A little over two years ago I came across an article written by a writer I follow. She humorously described making her first Bar Mitzvah in our old neighborhood in Israel. I laughed about her notebook of ideas, and her internal struggle of acculturating to Israeli society versus her old American standards. I empathized and related because I was going through parallel conflicts but on a different continent. She posited that making a Bar/Bat Mitzvah was really a coming of age for the mom. Or maybe that was just the message I heard because I realized I had a lot of coming into myself to do.
Allow me to explain…I had three kids by the time I was 23. I was so young and naive that I honestly didn’t fully grasp what I had gotten myself into. When child No. 1 was about 3-years-old, he bit someone at Gan (pre-kindergarten). The teacher let me know. Suddenly it struck me. I was the mother of the biting child. I didn’t just have to birth these babies. I had to do my best to ensure that they turned out okay and as upstanding members of society. The enormity of the responsibility hit me. I promptly called my mom and shared this epiphany with her. Now do you see the kind of growing up I had to do? You could say I’ve spent the last decade growing up with my children. Well time flies when you’re having fun and chasing four kids around, so let’s fast forward to the B’nei Mitzvot.
Lesson #1: It’s Not About You
This is not about you; this is about your kid.
I was quite anxious and stressed out before the first Bar Mitzvah. We were on a tight budget, we had a lot going on personally and professionally (our organization’s annual benefit was one week after our Bar Mitzvah), my husband had decided to teach my son his whole reading single-handedly, and to save money, I was self-catering the whole thing. Know this about me: When I’m sleeping, I might look like I’m out cold, but I am very active in my sleep. As I am an active dreamer. The Friday night one week before the Bar Mitzvah I had a nightmare. I dreamt I was late to synagogue on Shabbat morning. I arrived in a frenzy, realized I had missed the Torah reading and I was looking behind me to see which of my friends had come but they had all left already because I was so late.

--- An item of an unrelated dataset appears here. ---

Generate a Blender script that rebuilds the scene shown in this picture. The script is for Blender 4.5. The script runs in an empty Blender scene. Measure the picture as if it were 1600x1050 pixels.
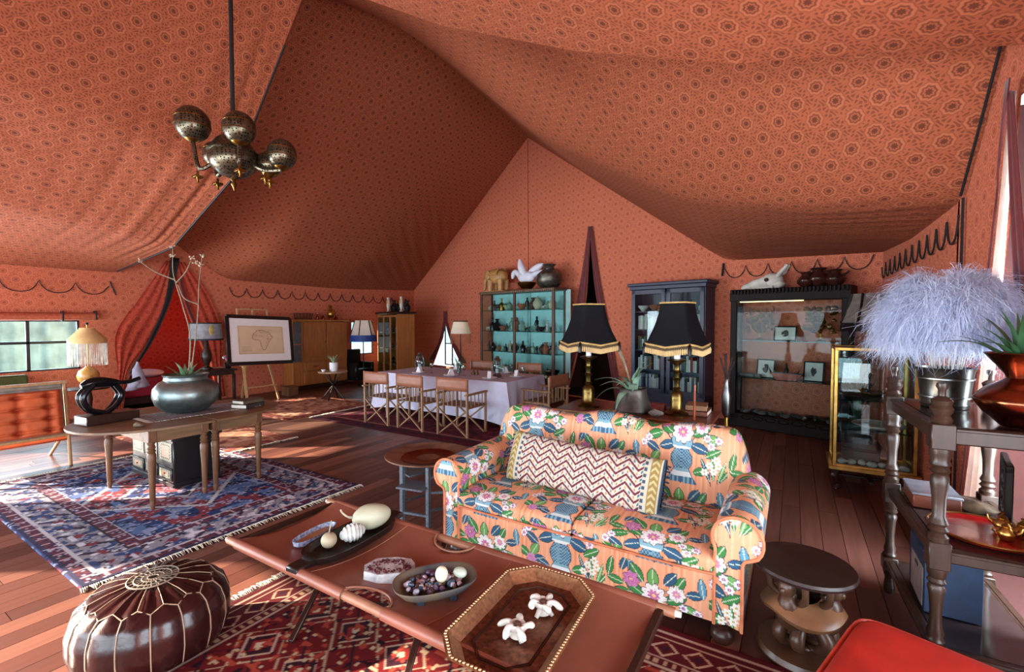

I woke up in a cold sweat but with better perspective for the last week of preparations. This wasn’t about my social standing, this wasn’t my party, this was my child’s special moment. I had lost focus but thankfully it wasn’t too late.
Lesson #2: Don’t Sweat the Small Stuff
The napkins.
Everyone has issues. If you think you know someone who doesn’t, you just don’t know that person well enough. My sister is a party planner in Los Angeles. My sister’s issues are sometimes things like this: The florist couldn’t get the gargantuan arrangement she ordered for a party through the door of the venue. So my sister was directing me on my nonprofit budget from afar. We needed just the right napkin to bring together the linens and the runners she borrowed from her (paying) clients for me and schlepped them from L.A. The wild goose chase began. The place in Detroit that shipped our specialty napkins didn’t have enough of the design we chose. Nothing in the Twin Cities seemed good enough for this holy occasion.
Now, I try, I really try, not to ask my parents to bring me creature comforts from my native East Coast. When I really need a fix, I pick up and head East for a few days. But desperate times call for desperate measures, so the Zeidy of the Bar Mitzvah boy found himself shopping for napkins while Facetiming his party-planner daughter on the opposite coast for the Midwestern celebration. The perfect napkins were on the way. Fast forward: A day later I was in Byerly’s and – lo and behold – I saw the same print at Byerly’s. The print I’d been searching far and wide was right here! I started praying on the spot that my dad wouldn’t notice them while stopping for kosher sushi. Maybe the lesson wasn’t don’t sweat the small stuff; maybe lesson #2 was what you’re looking for is right there at your door.
Lesson #3 Blood Is Thicker Than Water
In our 16 years of marriage, we have never lived near family. We started out in Silver Spring, Md., while my husband was getting his Master’s degree. We then pursued our dream of living in Israel for seven years. Our first job in community building was in Seattle, and we are now happily settled in the Twin Cities. People would always ask me if I missed my family and I jokingly would answer, “family is so overrated.” Well, almost none of those awesome friends from previous cities showed up for our kids’ B’nei Mitzvot. Who came? Who cared? Who braved Minnesota in January, not just once, but twice?! Our family. I guess family isn’t so overrated after all. I have also stopped whining about packing and traveling for their celebrations. Life is too short not to celebrate with your loved ones.
The three older kids, thank G-d, all did a stellar job at their respective shin-digs. My sister and I are still talking. I’m feeling good about how we’re all progressing and growing up. Best of all, I think I’ve successfully convinced child number four that if the Messiah hasn’t come and we aren’t all back in the Holy Land, we will celebrate her Bat Mitzvah in Israel, staying at a hotel and eating in tasty kosher restaurants.
Gotta sign off now. No. 1 just turned 15 and its time to take him to the DMV for his permit test.